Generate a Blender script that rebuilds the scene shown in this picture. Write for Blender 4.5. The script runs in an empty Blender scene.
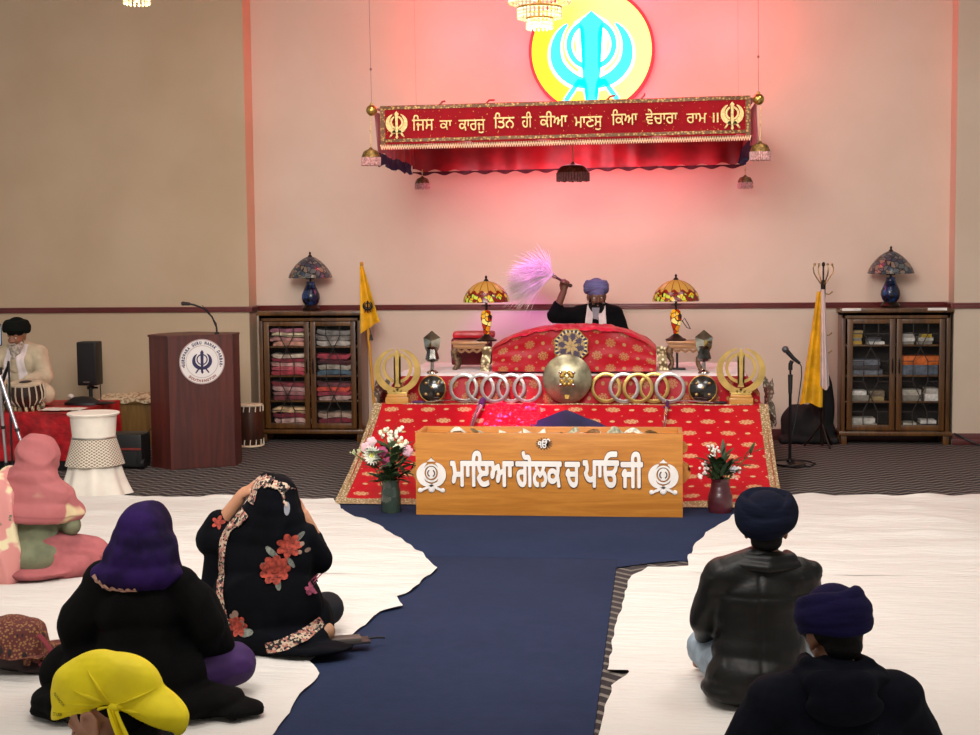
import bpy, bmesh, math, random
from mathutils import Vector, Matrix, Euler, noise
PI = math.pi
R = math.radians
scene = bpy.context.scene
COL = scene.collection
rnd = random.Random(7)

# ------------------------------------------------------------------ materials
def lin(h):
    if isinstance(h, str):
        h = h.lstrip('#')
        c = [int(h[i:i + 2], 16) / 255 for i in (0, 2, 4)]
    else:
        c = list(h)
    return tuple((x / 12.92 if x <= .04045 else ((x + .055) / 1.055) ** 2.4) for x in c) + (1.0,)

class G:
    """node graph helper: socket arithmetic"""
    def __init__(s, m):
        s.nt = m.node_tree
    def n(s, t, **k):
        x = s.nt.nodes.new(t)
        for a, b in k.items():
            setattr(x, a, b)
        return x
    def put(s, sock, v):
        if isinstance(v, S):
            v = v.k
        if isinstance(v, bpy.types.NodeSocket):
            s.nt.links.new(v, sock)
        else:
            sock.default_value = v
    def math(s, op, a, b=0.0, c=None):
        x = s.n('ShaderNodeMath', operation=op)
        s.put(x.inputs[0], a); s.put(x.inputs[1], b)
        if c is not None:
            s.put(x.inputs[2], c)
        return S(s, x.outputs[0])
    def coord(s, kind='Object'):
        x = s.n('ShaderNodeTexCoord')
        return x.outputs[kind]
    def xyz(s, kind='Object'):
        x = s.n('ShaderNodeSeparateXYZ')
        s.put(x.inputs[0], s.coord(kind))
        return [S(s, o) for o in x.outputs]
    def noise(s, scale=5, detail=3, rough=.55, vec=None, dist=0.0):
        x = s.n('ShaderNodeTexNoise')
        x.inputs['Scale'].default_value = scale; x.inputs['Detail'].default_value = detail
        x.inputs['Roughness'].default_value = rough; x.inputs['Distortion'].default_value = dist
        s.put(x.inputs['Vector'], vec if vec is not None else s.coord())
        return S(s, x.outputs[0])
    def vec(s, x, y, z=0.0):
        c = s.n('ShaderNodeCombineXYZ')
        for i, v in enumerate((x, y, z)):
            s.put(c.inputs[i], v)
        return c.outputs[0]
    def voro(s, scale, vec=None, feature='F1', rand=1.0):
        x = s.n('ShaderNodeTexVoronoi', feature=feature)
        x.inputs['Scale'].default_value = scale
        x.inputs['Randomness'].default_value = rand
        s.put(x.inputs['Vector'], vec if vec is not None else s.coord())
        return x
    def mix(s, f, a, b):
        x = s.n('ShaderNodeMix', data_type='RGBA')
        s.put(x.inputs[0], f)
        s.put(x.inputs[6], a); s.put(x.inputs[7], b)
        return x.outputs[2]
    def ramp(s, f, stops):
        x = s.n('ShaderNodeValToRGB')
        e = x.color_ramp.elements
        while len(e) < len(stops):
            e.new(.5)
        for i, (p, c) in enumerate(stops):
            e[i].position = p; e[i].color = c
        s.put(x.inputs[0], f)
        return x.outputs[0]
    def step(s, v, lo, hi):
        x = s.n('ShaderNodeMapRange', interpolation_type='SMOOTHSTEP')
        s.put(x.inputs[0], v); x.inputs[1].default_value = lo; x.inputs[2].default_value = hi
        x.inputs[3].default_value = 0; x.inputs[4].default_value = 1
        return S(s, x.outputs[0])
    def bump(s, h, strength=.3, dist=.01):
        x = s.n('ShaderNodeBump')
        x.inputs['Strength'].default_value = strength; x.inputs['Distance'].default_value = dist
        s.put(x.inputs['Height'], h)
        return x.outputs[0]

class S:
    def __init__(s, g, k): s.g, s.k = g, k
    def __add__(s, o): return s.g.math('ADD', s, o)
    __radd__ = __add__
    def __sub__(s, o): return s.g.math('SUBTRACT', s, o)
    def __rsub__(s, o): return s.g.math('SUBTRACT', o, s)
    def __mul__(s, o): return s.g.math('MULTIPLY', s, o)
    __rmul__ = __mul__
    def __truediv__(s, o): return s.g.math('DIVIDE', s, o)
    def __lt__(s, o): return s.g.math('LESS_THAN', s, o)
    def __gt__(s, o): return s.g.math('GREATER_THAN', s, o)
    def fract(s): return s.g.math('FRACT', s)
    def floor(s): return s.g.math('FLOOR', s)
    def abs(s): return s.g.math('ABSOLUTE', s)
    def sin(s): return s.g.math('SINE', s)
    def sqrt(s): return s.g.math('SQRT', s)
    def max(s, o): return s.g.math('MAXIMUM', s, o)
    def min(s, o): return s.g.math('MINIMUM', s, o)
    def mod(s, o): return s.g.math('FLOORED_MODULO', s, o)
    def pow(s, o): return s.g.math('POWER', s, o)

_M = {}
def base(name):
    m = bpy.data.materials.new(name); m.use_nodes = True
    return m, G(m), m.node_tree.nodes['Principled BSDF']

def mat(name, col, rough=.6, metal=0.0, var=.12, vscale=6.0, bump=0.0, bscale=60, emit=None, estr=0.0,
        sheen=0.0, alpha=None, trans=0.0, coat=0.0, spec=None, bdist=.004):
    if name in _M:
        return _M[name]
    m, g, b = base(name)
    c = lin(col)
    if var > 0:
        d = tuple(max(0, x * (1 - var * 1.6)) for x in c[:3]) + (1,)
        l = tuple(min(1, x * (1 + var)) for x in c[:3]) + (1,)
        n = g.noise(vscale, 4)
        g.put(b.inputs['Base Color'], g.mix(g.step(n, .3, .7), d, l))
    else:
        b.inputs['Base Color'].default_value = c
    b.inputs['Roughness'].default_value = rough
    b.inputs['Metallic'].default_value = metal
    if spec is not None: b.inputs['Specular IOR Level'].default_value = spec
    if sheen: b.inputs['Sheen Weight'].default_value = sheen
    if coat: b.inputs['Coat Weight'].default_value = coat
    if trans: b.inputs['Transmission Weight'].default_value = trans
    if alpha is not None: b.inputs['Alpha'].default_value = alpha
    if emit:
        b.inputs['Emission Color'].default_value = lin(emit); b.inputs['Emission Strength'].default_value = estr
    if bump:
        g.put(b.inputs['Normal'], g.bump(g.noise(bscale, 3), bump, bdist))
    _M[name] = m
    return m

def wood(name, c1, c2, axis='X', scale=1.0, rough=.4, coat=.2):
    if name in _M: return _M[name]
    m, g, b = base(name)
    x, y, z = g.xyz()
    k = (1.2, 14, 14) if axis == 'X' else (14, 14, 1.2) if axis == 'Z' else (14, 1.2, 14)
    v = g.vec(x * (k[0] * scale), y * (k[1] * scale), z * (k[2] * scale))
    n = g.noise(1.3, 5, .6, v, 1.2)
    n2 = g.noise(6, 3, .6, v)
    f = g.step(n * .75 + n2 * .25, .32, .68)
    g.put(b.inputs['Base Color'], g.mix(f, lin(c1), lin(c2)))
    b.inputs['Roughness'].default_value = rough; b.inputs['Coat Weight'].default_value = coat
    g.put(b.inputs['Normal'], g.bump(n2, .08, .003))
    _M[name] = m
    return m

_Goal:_
Keep the pictures out of the copy and return the rest of the data above exactly.

_Exercise result:_
Generate a Blender script that rebuilds the scene shown in this picture. Write for Blender 4.5. The script runs in an empty Blender scene.
import bpy, bmesh, math, random
from mathutils import Vector, Matrix, Euler, noise
PI = math.pi
R = math.radians
scene = bpy.context.scene
COL = scene.collection
rnd = random.Random(7)

# ------------------------------------------------------------------ materials
def lin(h):
    if isinstance(h, str):
        h = h.lstrip('#')
        c = [int(h[i:i + 2], 16) / 255 for i in (0, 2, 4)]
    else:
        c = list(h)
    return tuple((x / 12.92 if x <= .04045 else ((x + .055) / 1.055) ** 2.4) for x in c) + (1.0,)

class G:
    """node graph helper: socket arithmetic"""
    def __init__(s, m):
        s.nt = m.node_tree
    def n(s, t, **k):
        x = s.nt.nodes.new(t)
        for a, b in k.items():
            setattr(x, a, b)
        return x
    def put(s, sock, v):
        if isinstance(v, S):
            v = v.k
        if isinstance(v, bpy.types.NodeSocket):
            s.nt.links.new(v, sock)
        else:
            sock.default_value = v
    def math(s, op, a, b=0.0, c=None):
        x = s.n('ShaderNodeMath', operation=op)
        s.put(x.inputs[0], a); s.put(x.inputs[1], b)
        if c is not None:
            s.put(x.inputs[2], c)
        return S(s, x.outputs[0])
    def coord(s, kind='Object'):
        x = s.n('ShaderNodeTexCoord')
        return x.outputs[kind]
    def xyz(s, kind='Object'):
        x = s.n('ShaderNodeSeparateXYZ')
        s.put(x.inputs[0], s.coord(kind))
        return [S(s, o) for o in x.outputs]
    def noise(s, scale=5, detail=3, rough=.55, vec=None, dist=0.0):
        x = s.n('ShaderNodeTexNoise')
        x.inputs['Scale'].default_value = scale; x.inputs['Detail'].default_value = detail
        x.inputs['Roughness'].default_value = rough; x.inputs['Distortion'].default_value = dist
        s.put(x.inputs['Vector'], vec if vec is not None else s.coord())
        return S(s, x.outputs[0])
    def vec(s, x, y, z=0.0):
        c = s.n('ShaderNodeCombineXYZ')
        for i, v in enumerate((x, y, z)):
            s.put(c.inputs[i], v)
        return c.outputs[0]
    def voro(s, scale, vec=None, feature='F1', rand=1.0):
        x = s.n('ShaderNodeTexVoronoi', feature=feature)
        x.inputs['Scale'].default_value = scale
        x.inputs['Randomness'].default_value = rand
        s.put(x.inputs['Vector'], vec if vec is not None else s.coord())
        return x
    def mix(s, f, a, b):
        x = s.n('ShaderNodeMix', data_type='RGBA')
        s.put(x.inputs[0], f)
        s.put(x.inputs[6], a); s.put(x.inputs[7], b)
        return x.outputs[2]
    def ramp(s, f, stops):
        x = s.n('ShaderNodeValToRGB')
        e = x.color_ramp.elements
        while len(e) < len(stops):
            e.new(.5)
        for i, (p, c) in enumerate(stops):
            e[i].position = p; e[i].color = c
        s.put(x.inputs[0], f)
        return x.outputs[0]
    def step(s, v, lo, hi):
        x = s.n('ShaderNodeMapRange', interpolation_type='SMOOTHSTEP')
        s.put(x.inputs[0], v); x.inputs[1].default_value = lo; x.inputs[2].default_value = hi
        x.inputs[3].default_value = 0; x.inputs[4].default_value = 1
        return S(s, x.outputs[0])
    def bump(s, h, strength=.3, dist=.01):
        x = s.n('ShaderNodeBump')
        x.inputs['Strength'].default_value = strength; x.inputs['Distance'].default_value = dist
        s.put(x.inputs['Height'], h)
        return x.outputs[0]

class S:
    def __init__(s, g, k): s.g, s.k = g, k
    def __add__(s, o): return s.g.math('ADD', s, o)
    __radd__ = __add__
    def __sub__(s, o): return s.g.math('SUBTRACT', s, o)
    def __rsub__(s, o): return s.g.math('SUBTRACT', o, s)
    def __mul__(s, o): return s.g.math('MULTIPLY', s, o)
    __rmul__ = __mul__
    def __truediv__(s, o): return s.g.math('DIVIDE', s, o)
    def __lt__(s, o): return s.g.math('LESS_THAN', s, o)
    def __gt__(s, o): return s.g.math('GREATER_THAN', s, o)
    def fract(s): return s.g.math('FRACT', s)
    def floor(s): return s.g.math('FLOOR', s)
    def abs(s): return s.g.math('ABSOLUTE', s)
    def sin(s): return s.g.math('SINE', s)
    def sqrt(s): return s.g.math('SQRT', s)
    def max(s, o): return s.g.math('MAXIMUM', s, o)
    def min(s, o): return s.g.math('MINIMUM', s, o)
    def mod(s, o): return s.g.math('FLOORED_MODULO', s, o)
    def pow(s, o): return s.g.math('POWER', s, o)

_M = {}
def base(name):
    m = bpy.data.materials.new(name); m.use_nodes = True
    return m, G(m), m.node_tree.nodes['Principled BSDF']

def mat(name, col, rough=.6, metal=0.0, var=.12, vscale=6.0, bump=0.0, bscale=60, emit=None, estr=0.0,
        sheen=0.0, alpha=None, trans=0.0, coat=0.0, spec=None, bdist=.004):
    if name in _M:
        return _M[name]
    m, g, b = base(name)
    c = lin(col)
    if var > 0:
        d = tuple(max(0, x * (1 - var * 1.6)) for x in c[:3]) + (1,)
        l = tuple(min(1, x * (1 + var)) for x in c[:3]) + (1,)
        n = g.noise(vscale, 4)
        g.put(b.inputs['Base Color'], g.mix(g.step(n, .3, .7), d, l))
    else:
        b.inputs['Base Color'].default_value = c
    b.inputs['Roughness'].default_value = rough
    b.inputs['Metallic'].default_value = metal
    if spec is not None: b.inputs['Specular IOR Level'].default_value = spec
    if sheen: b.inputs['Sheen Weight'].default_value = sheen
    if coat: b.inputs['Coat Weight'].default_value = coat
    if trans: b.inputs['Transmission Weight'].default_value = trans
    if alpha is not None: b.inputs['Alpha'].default_value = alpha
    if emit:
        b.inputs['Emission Color'].default_value = lin(emit); b.inputs['Emission Strength'].default_value = estr
    if bump:
        g.put(b.inputs['Normal'], g.bump(g.noise(bscale, 3), bump, bdist))
    _M[name] = m
    return m

def wood(name, c1, c2, axis='X', scale=1.0, rough=.4, coat=.2):
    if name in _M: return _M[name]
    m, g, b = base(name)
    x, y, z = g.xyz()
    k = (1.2, 14, 14) if axis == 'X' else (14, 14, 1.2) if axis == 'Z' else (14, 1.2, 14)
    v = g.vec(x * (k[0] * scale), y * (k[1] * scale), z * (k[2] * scale))
    n = g.noise(1.3, 5, .6, v, 1.2)
    n2 = g.noise(6, 3, .6, v)
    f = g.step(n * .75 + n2 * .25, .32, .68)
    g.put(b.inputs['Base Color'], g.mix(f, lin(c1), lin(c2)))
    b.inputs['Roughness'].default_value = rough; b.inputs['Coat Weight'].default_value = coat
    g.put(b.inputs['Normal'], g.bump(n2, .08, .003))
    _M[name] = m
    return m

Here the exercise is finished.